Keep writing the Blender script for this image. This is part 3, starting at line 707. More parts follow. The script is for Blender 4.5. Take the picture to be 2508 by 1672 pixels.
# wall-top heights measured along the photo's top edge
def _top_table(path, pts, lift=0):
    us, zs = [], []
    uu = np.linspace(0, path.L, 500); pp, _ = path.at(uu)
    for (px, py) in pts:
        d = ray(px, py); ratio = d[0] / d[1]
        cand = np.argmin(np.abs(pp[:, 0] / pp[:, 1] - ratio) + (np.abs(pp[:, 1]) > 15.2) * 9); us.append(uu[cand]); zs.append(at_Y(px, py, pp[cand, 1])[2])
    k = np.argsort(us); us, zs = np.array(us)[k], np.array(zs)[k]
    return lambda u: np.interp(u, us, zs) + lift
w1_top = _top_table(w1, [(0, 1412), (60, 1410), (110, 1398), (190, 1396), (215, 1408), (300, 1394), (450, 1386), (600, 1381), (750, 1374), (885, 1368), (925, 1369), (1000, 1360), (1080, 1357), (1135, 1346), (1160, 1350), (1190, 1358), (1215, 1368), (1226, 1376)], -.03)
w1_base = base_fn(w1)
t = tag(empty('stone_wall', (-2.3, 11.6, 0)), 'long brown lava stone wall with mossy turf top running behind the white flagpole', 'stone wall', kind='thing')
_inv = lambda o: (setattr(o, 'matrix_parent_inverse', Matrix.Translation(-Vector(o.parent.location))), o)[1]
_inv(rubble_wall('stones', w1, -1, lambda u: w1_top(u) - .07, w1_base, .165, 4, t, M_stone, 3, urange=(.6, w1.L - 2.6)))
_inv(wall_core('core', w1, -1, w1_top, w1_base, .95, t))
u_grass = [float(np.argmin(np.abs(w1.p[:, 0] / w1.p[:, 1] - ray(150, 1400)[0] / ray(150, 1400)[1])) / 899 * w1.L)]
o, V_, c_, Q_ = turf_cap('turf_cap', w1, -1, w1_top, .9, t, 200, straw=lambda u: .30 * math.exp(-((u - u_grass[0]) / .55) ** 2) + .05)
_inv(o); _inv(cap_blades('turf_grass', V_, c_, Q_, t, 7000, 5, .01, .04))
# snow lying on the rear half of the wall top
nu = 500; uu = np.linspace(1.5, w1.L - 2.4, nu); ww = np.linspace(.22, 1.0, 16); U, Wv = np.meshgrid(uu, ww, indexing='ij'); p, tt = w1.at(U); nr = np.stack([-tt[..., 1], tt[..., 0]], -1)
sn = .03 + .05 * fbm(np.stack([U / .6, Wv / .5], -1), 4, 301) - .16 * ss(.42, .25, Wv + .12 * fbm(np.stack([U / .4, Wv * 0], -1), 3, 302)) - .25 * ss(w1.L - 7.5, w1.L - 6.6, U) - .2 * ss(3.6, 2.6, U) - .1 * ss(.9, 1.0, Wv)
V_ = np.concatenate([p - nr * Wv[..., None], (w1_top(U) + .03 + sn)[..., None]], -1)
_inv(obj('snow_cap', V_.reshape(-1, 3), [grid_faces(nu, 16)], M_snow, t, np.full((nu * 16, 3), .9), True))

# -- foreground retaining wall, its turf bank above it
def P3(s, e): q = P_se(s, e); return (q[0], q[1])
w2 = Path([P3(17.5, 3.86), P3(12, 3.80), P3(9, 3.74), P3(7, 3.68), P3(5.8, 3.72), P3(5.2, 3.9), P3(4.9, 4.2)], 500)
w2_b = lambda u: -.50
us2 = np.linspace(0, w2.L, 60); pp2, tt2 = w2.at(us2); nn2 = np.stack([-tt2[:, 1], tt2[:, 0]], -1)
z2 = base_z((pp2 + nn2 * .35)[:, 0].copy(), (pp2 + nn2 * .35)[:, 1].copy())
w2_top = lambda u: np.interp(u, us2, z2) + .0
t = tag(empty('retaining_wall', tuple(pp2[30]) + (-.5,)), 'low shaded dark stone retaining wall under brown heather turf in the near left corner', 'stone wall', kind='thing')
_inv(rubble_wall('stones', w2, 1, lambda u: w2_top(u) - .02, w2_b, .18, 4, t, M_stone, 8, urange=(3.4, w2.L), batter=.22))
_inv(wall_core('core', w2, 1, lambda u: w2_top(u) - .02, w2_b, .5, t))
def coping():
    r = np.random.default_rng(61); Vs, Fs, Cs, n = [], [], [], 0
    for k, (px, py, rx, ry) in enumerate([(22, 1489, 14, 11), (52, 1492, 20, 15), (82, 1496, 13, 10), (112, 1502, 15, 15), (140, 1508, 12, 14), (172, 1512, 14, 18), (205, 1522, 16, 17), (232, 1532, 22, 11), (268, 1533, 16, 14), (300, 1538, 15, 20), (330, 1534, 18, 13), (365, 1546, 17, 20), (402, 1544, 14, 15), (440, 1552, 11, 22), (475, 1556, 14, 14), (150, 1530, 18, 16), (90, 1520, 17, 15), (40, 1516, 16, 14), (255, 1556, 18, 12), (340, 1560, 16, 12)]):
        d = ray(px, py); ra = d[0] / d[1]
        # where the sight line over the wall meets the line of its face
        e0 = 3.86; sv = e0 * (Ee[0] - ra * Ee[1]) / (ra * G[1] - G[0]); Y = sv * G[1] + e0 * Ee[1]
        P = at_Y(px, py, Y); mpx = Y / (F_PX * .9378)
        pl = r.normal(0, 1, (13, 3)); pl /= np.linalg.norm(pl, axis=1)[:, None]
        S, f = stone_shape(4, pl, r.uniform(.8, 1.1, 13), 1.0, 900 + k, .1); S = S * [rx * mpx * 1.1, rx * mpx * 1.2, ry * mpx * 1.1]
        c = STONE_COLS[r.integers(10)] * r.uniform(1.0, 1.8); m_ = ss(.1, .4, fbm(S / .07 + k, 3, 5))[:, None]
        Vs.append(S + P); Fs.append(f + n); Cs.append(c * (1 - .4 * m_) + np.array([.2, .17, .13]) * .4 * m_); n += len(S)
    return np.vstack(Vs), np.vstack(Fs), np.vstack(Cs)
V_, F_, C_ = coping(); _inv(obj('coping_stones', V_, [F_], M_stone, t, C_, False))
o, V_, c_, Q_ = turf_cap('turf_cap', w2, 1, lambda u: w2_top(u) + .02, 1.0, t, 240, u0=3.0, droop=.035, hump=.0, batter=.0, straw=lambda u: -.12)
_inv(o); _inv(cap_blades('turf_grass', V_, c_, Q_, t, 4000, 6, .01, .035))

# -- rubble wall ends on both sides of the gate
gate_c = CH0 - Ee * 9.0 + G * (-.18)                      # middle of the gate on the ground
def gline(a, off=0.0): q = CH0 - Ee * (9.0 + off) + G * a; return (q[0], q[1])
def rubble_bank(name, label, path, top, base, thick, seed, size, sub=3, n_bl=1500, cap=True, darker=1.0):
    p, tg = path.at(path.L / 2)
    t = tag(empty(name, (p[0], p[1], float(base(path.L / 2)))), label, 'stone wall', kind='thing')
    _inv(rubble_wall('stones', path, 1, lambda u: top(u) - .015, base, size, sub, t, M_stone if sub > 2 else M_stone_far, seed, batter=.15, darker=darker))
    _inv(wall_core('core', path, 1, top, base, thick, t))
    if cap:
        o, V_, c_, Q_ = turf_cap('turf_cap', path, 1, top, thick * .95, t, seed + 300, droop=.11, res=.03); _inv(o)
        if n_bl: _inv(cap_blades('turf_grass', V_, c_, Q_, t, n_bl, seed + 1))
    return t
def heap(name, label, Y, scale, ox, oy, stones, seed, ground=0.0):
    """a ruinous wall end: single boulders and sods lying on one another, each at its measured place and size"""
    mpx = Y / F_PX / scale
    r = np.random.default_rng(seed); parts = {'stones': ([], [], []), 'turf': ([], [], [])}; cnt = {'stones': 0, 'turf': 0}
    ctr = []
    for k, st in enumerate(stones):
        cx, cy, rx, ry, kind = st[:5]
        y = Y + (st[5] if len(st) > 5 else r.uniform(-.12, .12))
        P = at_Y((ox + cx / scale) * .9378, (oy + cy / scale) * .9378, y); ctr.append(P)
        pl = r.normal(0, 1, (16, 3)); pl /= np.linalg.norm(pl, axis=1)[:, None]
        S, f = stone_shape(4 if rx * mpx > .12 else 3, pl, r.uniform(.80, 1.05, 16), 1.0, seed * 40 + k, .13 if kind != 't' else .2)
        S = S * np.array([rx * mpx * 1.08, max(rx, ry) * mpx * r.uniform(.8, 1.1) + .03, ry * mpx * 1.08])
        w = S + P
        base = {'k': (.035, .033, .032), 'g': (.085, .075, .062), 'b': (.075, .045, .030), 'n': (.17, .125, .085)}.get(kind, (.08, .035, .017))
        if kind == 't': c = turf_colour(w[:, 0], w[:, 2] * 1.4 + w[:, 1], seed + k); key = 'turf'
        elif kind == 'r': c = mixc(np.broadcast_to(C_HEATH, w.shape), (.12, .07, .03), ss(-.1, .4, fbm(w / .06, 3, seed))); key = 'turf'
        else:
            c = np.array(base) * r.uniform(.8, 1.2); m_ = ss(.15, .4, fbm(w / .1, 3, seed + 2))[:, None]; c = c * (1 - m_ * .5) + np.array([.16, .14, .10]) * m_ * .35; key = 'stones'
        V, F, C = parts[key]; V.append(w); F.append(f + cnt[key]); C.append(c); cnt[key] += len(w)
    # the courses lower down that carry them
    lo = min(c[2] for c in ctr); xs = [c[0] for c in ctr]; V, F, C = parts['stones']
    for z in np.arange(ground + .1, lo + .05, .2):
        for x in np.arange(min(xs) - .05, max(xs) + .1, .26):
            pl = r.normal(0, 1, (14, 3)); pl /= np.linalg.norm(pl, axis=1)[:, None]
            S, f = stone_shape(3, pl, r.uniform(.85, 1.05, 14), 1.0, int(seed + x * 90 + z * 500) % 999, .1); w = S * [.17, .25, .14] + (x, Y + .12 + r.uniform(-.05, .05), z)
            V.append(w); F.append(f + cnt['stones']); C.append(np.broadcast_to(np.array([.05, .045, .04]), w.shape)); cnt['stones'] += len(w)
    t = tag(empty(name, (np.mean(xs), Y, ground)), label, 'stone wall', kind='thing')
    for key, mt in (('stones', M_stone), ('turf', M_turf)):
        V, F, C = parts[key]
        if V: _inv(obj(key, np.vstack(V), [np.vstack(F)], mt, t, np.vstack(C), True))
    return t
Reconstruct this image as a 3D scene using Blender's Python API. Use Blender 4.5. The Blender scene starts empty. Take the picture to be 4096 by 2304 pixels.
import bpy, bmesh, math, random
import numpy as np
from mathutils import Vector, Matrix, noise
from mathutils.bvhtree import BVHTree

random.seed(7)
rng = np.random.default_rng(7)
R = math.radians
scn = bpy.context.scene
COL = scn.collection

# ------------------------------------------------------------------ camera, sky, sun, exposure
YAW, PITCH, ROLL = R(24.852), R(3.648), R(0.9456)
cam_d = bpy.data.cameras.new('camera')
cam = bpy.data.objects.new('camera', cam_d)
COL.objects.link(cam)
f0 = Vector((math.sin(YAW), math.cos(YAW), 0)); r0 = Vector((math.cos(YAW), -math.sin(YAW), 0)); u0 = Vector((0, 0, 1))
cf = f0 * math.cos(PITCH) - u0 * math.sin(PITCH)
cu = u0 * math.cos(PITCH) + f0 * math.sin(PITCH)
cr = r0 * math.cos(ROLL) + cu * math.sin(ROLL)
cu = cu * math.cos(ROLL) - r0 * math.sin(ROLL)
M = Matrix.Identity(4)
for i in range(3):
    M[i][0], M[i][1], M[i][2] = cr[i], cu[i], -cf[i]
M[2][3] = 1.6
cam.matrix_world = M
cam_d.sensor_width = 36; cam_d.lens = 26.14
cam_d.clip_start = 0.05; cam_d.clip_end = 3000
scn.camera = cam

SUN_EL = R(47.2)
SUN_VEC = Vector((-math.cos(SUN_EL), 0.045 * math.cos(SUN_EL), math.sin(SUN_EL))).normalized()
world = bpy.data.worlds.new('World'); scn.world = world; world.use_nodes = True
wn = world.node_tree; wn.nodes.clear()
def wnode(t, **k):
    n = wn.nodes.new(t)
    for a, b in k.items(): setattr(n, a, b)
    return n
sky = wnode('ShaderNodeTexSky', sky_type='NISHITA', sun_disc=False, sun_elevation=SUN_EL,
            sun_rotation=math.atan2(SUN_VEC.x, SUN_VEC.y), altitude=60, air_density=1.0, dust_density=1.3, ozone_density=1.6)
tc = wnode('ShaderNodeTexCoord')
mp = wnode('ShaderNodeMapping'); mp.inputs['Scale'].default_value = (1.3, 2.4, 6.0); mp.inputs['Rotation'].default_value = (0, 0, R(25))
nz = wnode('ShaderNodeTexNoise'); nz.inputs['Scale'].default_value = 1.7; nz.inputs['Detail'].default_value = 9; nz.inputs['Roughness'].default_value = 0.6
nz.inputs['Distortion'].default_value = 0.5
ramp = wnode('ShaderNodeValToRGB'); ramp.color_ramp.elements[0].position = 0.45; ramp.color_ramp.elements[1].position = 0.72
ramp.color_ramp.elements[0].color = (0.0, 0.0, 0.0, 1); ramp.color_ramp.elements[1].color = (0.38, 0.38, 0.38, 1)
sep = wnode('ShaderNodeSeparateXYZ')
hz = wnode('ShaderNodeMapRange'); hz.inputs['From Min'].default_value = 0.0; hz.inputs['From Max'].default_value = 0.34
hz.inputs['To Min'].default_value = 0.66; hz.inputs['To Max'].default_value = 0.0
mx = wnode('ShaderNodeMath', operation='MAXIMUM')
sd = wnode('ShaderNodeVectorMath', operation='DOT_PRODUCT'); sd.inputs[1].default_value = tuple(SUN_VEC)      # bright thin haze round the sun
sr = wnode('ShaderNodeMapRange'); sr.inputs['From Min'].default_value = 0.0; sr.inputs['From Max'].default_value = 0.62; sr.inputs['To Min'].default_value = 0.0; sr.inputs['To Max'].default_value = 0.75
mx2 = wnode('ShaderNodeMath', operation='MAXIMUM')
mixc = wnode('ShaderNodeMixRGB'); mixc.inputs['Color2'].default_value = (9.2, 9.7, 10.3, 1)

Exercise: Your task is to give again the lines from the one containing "Reconstruct this image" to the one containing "scn.camera = cam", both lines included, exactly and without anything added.

Full solution:
Reconstruct this image as a 3D scene using Blender's Python API. Use Blender 4.5. The Blender scene starts empty. Take the picture to be 4096 by 2304 pixels.
import bpy, bmesh, math, random
import numpy as np
from mathutils import Vector, Matrix, noise
from mathutils.bvhtree import BVHTree

random.seed(7)
rng = np.random.default_rng(7)
R = math.radians
scn = bpy.context.scene
COL = scn.collection

# ------------------------------------------------------------------ camera, sky, sun, exposure
YAW, PITCH, ROLL = R(24.852), R(3.648), R(0.9456)
cam_d = bpy.data.cameras.new('camera')
cam = bpy.data.objects.new('camera', cam_d)
COL.objects.link(cam)
f0 = Vector((math.sin(YAW), math.cos(YAW), 0)); r0 = Vector((math.cos(YAW), -math.sin(YAW), 0)); u0 = Vector((0, 0, 1))
cf = f0 * math.cos(PITCH) - u0 * math.sin(PITCH)
cu = u0 * math.cos(PITCH) + f0 * math.sin(PITCH)
cr = r0 * math.cos(ROLL) + cu * math.sin(ROLL)
cu = cu * math.cos(ROLL) - r0 * math.sin(ROLL)
M = Matrix.Identity(4)
for i in range(3):
    M[i][0], M[i][1], M[i][2] = cr[i], cu[i], -cf[i]
M[2][3] = 1.6
cam.matrix_world = M
cam_d.sensor_width = 36; cam_d.lens = 26.14
cam_d.clip_start = 0.05; cam_d.clip_end = 3000
scn.camera = cam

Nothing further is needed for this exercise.